A Bee in the City

adventures in an urban garden

Peas, favas, and Arikara beans 23 June 2009

Pods of pea 'Golden Sweet' ripening on the 12th:  One of the most unique things about this pea is that the areas of the plant right around the flowers/pod are also a golden yellow, as you may be able to tell in this photo.

Pods of pea 'Golden Sweet' ripening on the 12th: One of the most unique things about this pea is that the areas of the plant right around the flowers/pod are also a golden yellow, as you may be able to tell in this photo.

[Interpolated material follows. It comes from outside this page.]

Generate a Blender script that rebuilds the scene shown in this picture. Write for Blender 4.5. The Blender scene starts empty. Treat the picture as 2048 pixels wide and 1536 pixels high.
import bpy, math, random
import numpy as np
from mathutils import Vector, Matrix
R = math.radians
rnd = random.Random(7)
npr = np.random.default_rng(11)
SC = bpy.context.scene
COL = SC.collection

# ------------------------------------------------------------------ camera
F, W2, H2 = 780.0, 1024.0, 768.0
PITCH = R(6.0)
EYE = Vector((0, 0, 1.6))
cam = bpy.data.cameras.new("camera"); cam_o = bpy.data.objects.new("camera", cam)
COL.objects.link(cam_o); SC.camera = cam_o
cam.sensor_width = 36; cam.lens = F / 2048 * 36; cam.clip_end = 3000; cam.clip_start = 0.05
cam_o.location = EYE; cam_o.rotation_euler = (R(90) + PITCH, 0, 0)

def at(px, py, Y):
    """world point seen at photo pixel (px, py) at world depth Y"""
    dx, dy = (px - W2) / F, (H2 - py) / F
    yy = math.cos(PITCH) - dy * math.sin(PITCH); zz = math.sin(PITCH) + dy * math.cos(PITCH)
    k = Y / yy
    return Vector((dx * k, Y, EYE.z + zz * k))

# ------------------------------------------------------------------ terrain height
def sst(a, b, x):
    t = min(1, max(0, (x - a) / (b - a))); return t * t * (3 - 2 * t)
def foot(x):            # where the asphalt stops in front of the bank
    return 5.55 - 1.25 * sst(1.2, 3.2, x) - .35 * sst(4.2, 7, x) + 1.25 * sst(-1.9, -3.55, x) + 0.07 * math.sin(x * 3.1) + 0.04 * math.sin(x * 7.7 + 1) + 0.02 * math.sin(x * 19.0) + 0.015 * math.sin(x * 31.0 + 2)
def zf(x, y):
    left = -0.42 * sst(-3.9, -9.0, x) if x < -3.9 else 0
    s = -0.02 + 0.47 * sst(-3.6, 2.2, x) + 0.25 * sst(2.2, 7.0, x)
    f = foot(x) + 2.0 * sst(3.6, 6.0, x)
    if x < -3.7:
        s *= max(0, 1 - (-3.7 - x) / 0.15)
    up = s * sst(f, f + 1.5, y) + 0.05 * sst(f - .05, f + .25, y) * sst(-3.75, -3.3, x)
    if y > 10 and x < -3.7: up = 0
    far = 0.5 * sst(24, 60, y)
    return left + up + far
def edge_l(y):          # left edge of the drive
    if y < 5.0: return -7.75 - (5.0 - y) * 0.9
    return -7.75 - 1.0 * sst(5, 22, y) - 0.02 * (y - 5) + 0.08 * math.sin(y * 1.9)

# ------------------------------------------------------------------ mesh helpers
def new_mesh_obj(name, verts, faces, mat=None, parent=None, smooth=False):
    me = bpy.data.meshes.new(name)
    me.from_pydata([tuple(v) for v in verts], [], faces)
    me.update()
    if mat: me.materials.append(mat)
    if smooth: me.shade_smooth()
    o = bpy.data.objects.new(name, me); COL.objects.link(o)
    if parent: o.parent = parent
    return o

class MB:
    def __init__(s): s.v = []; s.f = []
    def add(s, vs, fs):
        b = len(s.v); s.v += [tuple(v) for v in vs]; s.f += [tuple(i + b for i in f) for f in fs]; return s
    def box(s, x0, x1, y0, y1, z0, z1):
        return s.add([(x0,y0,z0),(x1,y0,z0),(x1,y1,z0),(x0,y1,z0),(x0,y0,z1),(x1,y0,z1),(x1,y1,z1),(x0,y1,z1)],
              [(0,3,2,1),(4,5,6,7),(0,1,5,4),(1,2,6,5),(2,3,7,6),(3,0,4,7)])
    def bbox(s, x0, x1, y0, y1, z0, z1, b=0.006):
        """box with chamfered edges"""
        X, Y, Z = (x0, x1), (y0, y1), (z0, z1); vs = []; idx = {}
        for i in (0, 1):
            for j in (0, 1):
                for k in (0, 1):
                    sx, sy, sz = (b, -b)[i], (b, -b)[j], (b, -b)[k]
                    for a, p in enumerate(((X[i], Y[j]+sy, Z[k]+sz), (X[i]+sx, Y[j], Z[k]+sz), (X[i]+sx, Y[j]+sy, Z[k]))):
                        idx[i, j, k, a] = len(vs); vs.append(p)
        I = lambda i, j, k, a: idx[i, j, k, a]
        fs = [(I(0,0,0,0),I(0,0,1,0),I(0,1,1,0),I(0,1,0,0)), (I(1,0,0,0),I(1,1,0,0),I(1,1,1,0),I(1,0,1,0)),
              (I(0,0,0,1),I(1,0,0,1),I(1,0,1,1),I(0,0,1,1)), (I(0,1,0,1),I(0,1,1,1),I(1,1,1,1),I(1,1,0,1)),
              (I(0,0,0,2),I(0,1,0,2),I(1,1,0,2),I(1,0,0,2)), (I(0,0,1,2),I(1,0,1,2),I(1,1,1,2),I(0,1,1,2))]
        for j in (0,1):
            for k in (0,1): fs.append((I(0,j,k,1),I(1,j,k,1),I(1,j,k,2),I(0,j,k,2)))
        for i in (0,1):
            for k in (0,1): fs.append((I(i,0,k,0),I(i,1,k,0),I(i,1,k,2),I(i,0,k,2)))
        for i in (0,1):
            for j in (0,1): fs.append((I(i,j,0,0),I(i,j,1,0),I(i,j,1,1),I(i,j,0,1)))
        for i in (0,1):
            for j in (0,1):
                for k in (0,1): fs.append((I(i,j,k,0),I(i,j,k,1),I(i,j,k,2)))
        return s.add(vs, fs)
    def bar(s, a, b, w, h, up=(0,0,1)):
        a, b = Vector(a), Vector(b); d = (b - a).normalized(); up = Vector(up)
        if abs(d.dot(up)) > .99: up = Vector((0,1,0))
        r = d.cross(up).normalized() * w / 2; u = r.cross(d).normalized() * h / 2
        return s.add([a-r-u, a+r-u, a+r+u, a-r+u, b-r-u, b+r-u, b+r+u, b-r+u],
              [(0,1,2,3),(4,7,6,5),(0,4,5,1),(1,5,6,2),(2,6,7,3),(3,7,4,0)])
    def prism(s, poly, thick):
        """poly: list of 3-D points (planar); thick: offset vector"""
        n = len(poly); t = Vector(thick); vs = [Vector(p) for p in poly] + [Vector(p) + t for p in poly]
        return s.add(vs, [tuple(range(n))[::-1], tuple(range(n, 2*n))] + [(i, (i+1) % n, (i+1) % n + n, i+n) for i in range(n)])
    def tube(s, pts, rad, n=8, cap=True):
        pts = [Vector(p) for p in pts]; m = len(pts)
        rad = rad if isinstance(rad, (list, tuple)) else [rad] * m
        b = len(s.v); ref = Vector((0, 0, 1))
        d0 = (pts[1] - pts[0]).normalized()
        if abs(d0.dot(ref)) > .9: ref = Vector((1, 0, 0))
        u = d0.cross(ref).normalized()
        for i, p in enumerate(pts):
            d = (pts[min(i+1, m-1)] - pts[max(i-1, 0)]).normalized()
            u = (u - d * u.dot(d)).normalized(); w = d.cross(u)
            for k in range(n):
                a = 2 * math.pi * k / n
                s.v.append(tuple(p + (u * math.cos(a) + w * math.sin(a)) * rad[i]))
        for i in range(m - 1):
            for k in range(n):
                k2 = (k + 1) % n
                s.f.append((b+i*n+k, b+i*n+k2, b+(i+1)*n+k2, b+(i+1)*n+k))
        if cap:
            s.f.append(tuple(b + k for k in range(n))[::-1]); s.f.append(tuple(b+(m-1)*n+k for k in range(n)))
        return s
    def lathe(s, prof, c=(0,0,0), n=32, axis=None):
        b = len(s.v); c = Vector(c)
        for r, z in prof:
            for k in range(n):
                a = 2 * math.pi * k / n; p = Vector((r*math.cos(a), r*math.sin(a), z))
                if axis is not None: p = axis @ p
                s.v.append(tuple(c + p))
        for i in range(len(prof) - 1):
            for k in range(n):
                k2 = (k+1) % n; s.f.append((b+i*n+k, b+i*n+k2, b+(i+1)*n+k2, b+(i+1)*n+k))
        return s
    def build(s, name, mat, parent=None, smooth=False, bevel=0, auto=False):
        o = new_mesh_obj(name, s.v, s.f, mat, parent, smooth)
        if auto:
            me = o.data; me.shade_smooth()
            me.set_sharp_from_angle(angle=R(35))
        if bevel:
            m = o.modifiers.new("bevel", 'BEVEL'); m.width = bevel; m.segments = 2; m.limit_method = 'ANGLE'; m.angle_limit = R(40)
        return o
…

I harvested 11 peas this morning, the most yet (by 1 pea).  There were 10 more snap/sugar snap peas as well as the first shelling pea.  This cool, rainy weather has slowed flowering, but there are many peas already ripening on the vines.  It looks like there will be several more shelling peas ready soon.  The weather seems to have especially negatively affected ‘Golden Sweet,’ and I am wondering if this is because my stock came from a market in India (according to Baker Creek’s catalog) and perhaps it finds this weather especially unfavorable as a result.  There are also many fava/broad beans ripening now and it looks like the first couple are almost ready to harvest.  The fava beans seem completely undaunted by the weather, still putting out flowers daily and they appear to have more pods ripening each day as well.  The Arikara beans (cultivar ‘Yellow Arikara’) have started flowering!  I noticed it this morning, but spent very little time in the garden yesterday so it could have begun then.  They are only a couple of feet tall.  (They are bush beans)  I hope the coming heat wave does not kill them before they can produce anything like happened last year.  For those that have not read previous entries (or missed the relevant ones), Arikara beans are rare in that they actually prefer relatively cool weather despite being beans.  Hot summers typically kill them.  They were developed by the Arikara tribes of what are now the Dakotas in the US to produce in the short seasons there.  They can be planted earlier than any other garden bean I’ve yet found.  I have no idea why sources (even most of those selling them) typically do not mention this fact as I find it the most valuable thing about them.

My plans to work in the garden like mad (before the coming heat wave) have been hampered by this weather.  It’s so incredibly humid and misty that I got sticky just harvesting the peas and checking on the other crops!